__Provided data__.

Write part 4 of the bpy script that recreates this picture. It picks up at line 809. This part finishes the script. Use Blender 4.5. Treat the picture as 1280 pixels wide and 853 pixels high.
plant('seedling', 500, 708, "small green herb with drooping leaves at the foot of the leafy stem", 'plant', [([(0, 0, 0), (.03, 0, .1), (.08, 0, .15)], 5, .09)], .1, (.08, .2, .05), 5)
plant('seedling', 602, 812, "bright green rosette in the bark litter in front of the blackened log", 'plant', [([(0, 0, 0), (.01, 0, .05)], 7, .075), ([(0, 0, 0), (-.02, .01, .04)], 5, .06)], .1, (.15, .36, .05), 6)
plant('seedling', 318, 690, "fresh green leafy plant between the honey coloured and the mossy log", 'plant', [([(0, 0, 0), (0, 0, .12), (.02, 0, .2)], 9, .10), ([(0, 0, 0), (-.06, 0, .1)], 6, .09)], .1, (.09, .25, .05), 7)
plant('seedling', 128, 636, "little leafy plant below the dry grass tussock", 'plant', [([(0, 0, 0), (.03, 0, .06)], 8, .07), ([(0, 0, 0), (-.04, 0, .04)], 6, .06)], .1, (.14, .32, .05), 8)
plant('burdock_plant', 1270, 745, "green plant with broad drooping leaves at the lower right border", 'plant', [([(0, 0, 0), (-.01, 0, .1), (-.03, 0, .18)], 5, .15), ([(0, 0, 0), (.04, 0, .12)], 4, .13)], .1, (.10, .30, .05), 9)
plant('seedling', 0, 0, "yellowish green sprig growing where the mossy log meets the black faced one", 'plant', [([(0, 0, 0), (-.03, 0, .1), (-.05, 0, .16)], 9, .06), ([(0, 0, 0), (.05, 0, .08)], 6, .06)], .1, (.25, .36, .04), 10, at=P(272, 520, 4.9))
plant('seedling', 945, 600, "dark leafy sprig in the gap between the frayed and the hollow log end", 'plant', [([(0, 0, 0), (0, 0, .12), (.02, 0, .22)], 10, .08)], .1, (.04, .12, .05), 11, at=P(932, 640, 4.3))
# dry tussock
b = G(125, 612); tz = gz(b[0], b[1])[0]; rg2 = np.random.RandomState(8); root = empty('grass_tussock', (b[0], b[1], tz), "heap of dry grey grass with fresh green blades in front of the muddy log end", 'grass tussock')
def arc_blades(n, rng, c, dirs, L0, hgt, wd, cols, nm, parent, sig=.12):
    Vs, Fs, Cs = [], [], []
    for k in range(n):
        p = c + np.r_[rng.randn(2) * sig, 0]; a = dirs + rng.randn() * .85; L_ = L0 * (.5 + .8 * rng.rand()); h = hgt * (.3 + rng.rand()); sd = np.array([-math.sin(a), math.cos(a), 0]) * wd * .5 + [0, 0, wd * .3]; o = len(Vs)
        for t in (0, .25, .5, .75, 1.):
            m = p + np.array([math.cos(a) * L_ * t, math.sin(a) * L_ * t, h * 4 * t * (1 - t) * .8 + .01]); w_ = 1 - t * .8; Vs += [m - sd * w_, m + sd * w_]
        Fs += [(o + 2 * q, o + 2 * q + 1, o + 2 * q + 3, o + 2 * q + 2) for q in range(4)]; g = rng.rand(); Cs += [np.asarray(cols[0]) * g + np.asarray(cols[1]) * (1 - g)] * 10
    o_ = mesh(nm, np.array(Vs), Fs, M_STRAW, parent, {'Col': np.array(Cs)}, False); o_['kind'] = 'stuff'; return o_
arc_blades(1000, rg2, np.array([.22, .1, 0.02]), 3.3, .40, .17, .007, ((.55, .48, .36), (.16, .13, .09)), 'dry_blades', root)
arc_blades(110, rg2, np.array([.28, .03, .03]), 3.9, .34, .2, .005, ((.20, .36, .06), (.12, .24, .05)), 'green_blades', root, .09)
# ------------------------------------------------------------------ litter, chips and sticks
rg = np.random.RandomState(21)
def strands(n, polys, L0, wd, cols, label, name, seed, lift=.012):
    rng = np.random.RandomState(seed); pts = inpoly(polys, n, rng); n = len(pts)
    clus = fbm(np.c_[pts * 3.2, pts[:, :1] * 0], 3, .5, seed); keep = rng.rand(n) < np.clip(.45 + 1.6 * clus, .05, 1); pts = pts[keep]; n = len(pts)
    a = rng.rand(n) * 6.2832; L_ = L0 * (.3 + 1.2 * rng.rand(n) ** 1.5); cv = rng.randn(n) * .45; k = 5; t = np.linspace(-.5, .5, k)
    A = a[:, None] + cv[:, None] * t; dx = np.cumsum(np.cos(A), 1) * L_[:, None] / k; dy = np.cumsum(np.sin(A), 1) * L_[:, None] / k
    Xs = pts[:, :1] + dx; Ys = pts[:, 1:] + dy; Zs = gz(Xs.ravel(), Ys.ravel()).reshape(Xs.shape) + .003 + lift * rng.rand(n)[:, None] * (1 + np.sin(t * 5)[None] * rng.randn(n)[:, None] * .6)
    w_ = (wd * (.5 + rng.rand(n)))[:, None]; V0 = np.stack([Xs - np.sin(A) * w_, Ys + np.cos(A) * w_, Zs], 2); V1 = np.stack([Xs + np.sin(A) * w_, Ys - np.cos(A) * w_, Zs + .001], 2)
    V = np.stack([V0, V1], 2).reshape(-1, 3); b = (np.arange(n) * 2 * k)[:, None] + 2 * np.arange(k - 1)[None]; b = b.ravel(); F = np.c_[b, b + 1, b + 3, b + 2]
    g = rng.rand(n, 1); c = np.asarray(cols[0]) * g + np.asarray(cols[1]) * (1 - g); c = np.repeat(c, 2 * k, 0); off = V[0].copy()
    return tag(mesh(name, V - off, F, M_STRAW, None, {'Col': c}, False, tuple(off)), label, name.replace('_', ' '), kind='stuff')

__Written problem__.
Return the material in full, exactly as shown.

__Reply to the exercise__.
Write part 4 of the bpy script that recreates this picture. It picks up at line 809. This part finishes the script. Use Blender 4.5. Treat the picture as 1280 pixels wide and 853 pixels high.
plant('seedling', 500, 708, "small green herb with drooping leaves at the foot of the leafy stem", 'plant', [([(0, 0, 0), (.03, 0, .1), (.08, 0, .15)], 5, .09)], .1, (.08, .2, .05), 5)
plant('seedling', 602, 812, "bright green rosette in the bark litter in front of the blackened log", 'plant', [([(0, 0, 0), (.01, 0, .05)], 7, .075), ([(0, 0, 0), (-.02, .01, .04)], 5, .06)], .1, (.15, .36, .05), 6)
plant('seedling', 318, 690, "fresh green leafy plant between the honey coloured and the mossy log", 'plant', [([(0, 0, 0), (0, 0, .12), (.02, 0, .2)], 9, .10), ([(0, 0, 0), (-.06, 0, .1)], 6, .09)], .1, (.09, .25, .05), 7)
plant('seedling', 128, 636, "little leafy plant below the dry grass tussock", 'plant', [([(0, 0, 0), (.03, 0, .06)], 8, .07), ([(0, 0, 0), (-.04, 0, .04)], 6, .06)], .1, (.14, .32, .05), 8)
plant('burdock_plant', 1270, 745, "green plant with broad drooping leaves at the lower right border", 'plant', [([(0, 0, 0), (-.01, 0, .1), (-.03, 0, .18)], 5, .15), ([(0, 0, 0), (.04, 0, .12)], 4, .13)], .1, (.10, .30, .05), 9)
plant('seedling', 0, 0, "yellowish green sprig growing where the mossy log meets the black faced one", 'plant', [([(0, 0, 0), (-.03, 0, .1), (-.05, 0, .16)], 9, .06), ([(0, 0, 0), (.05, 0, .08)], 6, .06)], .1, (.25, .36, .04), 10, at=P(272, 520, 4.9))
plant('seedling', 945, 600, "dark leafy sprig in the gap between the frayed and the hollow log end", 'plant', [([(0, 0, 0), (0, 0, .12), (.02, 0, .22)], 10, .08)], .1, (.04, .12, .05), 11, at=P(932, 640, 4.3))
# dry tussock
b = G(125, 612); tz = gz(b[0], b[1])[0]; rg2 = np.random.RandomState(8); root = empty('grass_tussock', (b[0], b[1], tz), "heap of dry grey grass with fresh green blades in front of the muddy log end", 'grass tussock')
def arc_blades(n, rng, c, dirs, L0, hgt, wd, cols, nm, parent, sig=.12):
    Vs, Fs, Cs = [], [], []
    for k in range(n):
        p = c + np.r_[rng.randn(2) * sig, 0]; a = dirs + rng.randn() * .85; L_ = L0 * (.5 + .8 * rng.rand()); h = hgt * (.3 + rng.rand()); sd = np.array([-math.sin(a), math.cos(a), 0]) * wd * .5 + [0, 0, wd * .3]; o = len(Vs)
        for t in (0, .25, .5, .75, 1.):
            m = p + np.array([math.cos(a) * L_ * t, math.sin(a) * L_ * t, h * 4 * t * (1 - t) * .8 + .01]); w_ = 1 - t * .8; Vs += [m - sd * w_, m + sd * w_]
        Fs += [(o + 2 * q, o + 2 * q + 1, o + 2 * q + 3, o + 2 * q + 2) for q in range(4)]; g = rng.rand(); Cs += [np.asarray(cols[0]) * g + np.asarray(cols[1]) * (1 - g)] * 10
    o_ = mesh(nm, np.array(Vs), Fs, M_STRAW, parent, {'Col': np.array(Cs)}, False); o_['kind'] = 'stuff'; return o_
arc_blades(1000, rg2, np.array([.22, .1, 0.02]), 3.3, .40, .17, .007, ((.55, .48, .36), (.16, .13, .09)), 'dry_blades', root)
arc_blades(110, rg2, np.array([.28, .03, .03]), 3.9, .34, .2, .005, ((.20, .36, .06), (.12, .24, .05)), 'green_blades', root, .09)
# ------------------------------------------------------------------ litter, chips and sticks
rg = np.random.RandomState(21)
def strands(n, polys, L0, wd, cols, label, name, seed, lift=.012):
    rng = np.random.RandomState(seed); pts = inpoly(polys, n, rng); n = len(pts)
    clus = fbm(np.c_[pts * 3.2, pts[:, :1] * 0], 3, .5, seed); keep = rng.rand(n) < np.clip(.45 + 1.6 * clus, .05, 1); pts = pts[keep]; n = len(pts)
    a = rng.rand(n) * 6.2832; L_ = L0 * (.3 + 1.2 * rng.rand(n) ** 1.5); cv = rng.randn(n) * .45; k = 5; t = np.linspace(-.5, .5, k)
    A = a[:, None] + cv[:, None] * t; dx = np.cumsum(np.cos(A), 1) * L_[:, None] / k; dy = np.cumsum(np.sin(A), 1) * L_[:, None] / k
    Xs = pts[:, :1] + dx; Ys = pts[:, 1:] + dy; Zs = gz(Xs.ravel(), Ys.ravel()).reshape(Xs.shape) + .003 + lift * rng.rand(n)[:, None] * (1 + np.sin(t * 5)[None] * rng.randn(n)[:, None] * .6)
    w_ = (wd * (.5 + rng.rand(n)))[:, None]; V0 = np.stack([Xs - np.sin(A) * w_, Ys + np.cos(A) * w_, Zs], 2); V1 = np.stack([Xs + np.sin(A) * w_, Ys - np.cos(A) * w_, Zs + .001], 2)
    V = np.stack([V0, V1], 2).reshape(-1, 3); b = (np.arange(n) * 2 * k)[:, None] + 2 * np.arange(k - 1)[None]; b = b.ravel(); F = np.c_[b, b + 1, b + 3, b + 2]
    g = rng.rand(n, 1); c = np.asarray(cols[0]) * g + np.asarray(cols[1]) * (1 - g); c = np.repeat(c, 2 * k, 0); off = V[0].copy()
    return tag(mesh(name, V - off, F, M_STRAW, None, {'Col': c}, False, tuple(off)), label, name.replace('_', ' '), kind='stuff')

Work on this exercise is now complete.